Jessie Weston | |
Birth Name: | Jessie Laidlay Weston |
Birth Date: | 28 December 1850 |
Birth Place: | Surrey, England |
Nationality: | British |
Occupation: | Scholar |
Notable Works: | From Ritual to Romance |
Jessie Laidlay Weston (28 December 1850 – 29 September 1928) was an English independent scholar, medievalist and folklorist, working mainly on mediaeval Arthurian texts.
Weston was the daughter of William Weston, a tea merchant and member of the Salters' Company, and his second wife, Sarah Burton, and named after his first wife Jessica Laidlay. Sarah, after giving birth to two more daughters died when Jessie was about seven. William remarried Clara King who gave birth to five more children.[1] The elder siblings were born in Surrey, but youngest son Clarence was born in Kent.[2] Jessie, her sister Frances and brother Clarence later moved to Bournemouth, where Jessie began her writing career, remaining there until around 1903.[3] Her home at 65 Lansdowne Road still stands, as of 2010. Jessie studied in Hildesheim then Paris, France under Gaston Paris. She also studied at the Crystal Palace School of Art.[1]
One of her first printed works was a lengthy sentimental verse called The Rose-Tree of Hildesheim. A narrative about "sacrifice and denial", it was modelled on the story of the Thousand-year Rose, which grows on a wall at Hildesheim Cathedral. Published in 1896, it was the title verse in an omnibus of her poems.[4]

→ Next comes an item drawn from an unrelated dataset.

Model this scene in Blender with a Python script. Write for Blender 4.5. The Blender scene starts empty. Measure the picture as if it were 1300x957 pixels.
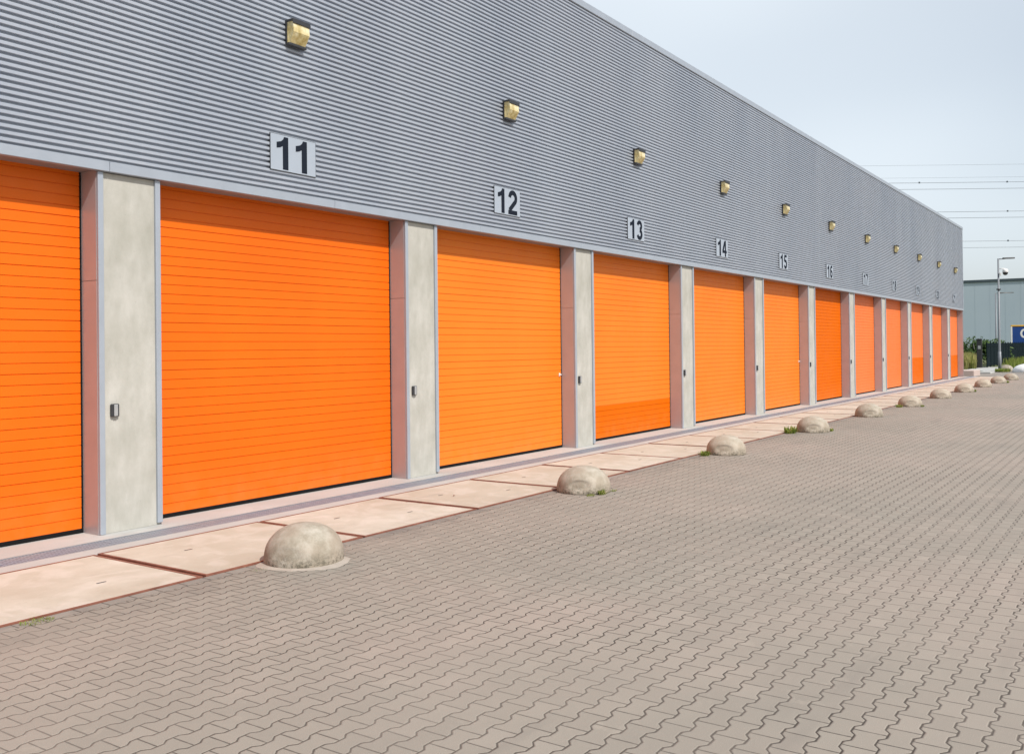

Her best-known work is From Ritual to Romance (1920). In it she brought to bear an analysis harking back to James George Frazer on the Grail legend, arguing for origins earlier than the Christian or Celtic sources conventionally discussed at the time. It was cited by T. S. Eliot in his notes to The Waste Land (1922), and mentioned as one of two chief inspirations for the poem along with James Frazer's The Golden Bough. Eliot later said, in his lecture "The Frontiers of Criticism" (1956), that his original intention was merely to add the references he had employed, to counter earlier criticisms of his work as plagiarising. More extensive notes were requested by the publisher to bulk out the length of the poem in book form, and Eliot called them "bogus scholarship".[5]
It also caused her to be dismissed as a theosophist by F. L. Lucas, in a hostile review of Eliot's poem. The interpretation of the Grail quest as mystical and connected to self-realisation, which she added to the anthropological layer of reading, was to become increasingly popular during the 1920s. According to Richard Barber in The Holy Grail: Imagination and Belief, the Wasteland as theme in the Grail romances is of minor importance until the last works of the cycle, and the emphasis on fertility is "an interpretation which has haunted twentieth-century literature to a degree quite disproportionate to its basis in fact". The book appears in the film Apocalypse Now amongst those kept by the character Kurtz, along with The Golden Bough, these being the two books Eliot cited as his chief inspirations for The Waste Land.
While Weston's work on the Grail theme has been derided as fanciful speculation in the years since the publication of From Ritual to Romance (even one-time supporter Roger Sherman Loomis eventually abandoned her hypothesis), her editions of numerous medieval romances have been commended as valuable translations.[6]
A biography "In Quest of Jessie Weston" by Janet Grayson appears in Arthurian Literature, Vol. 11 (1992).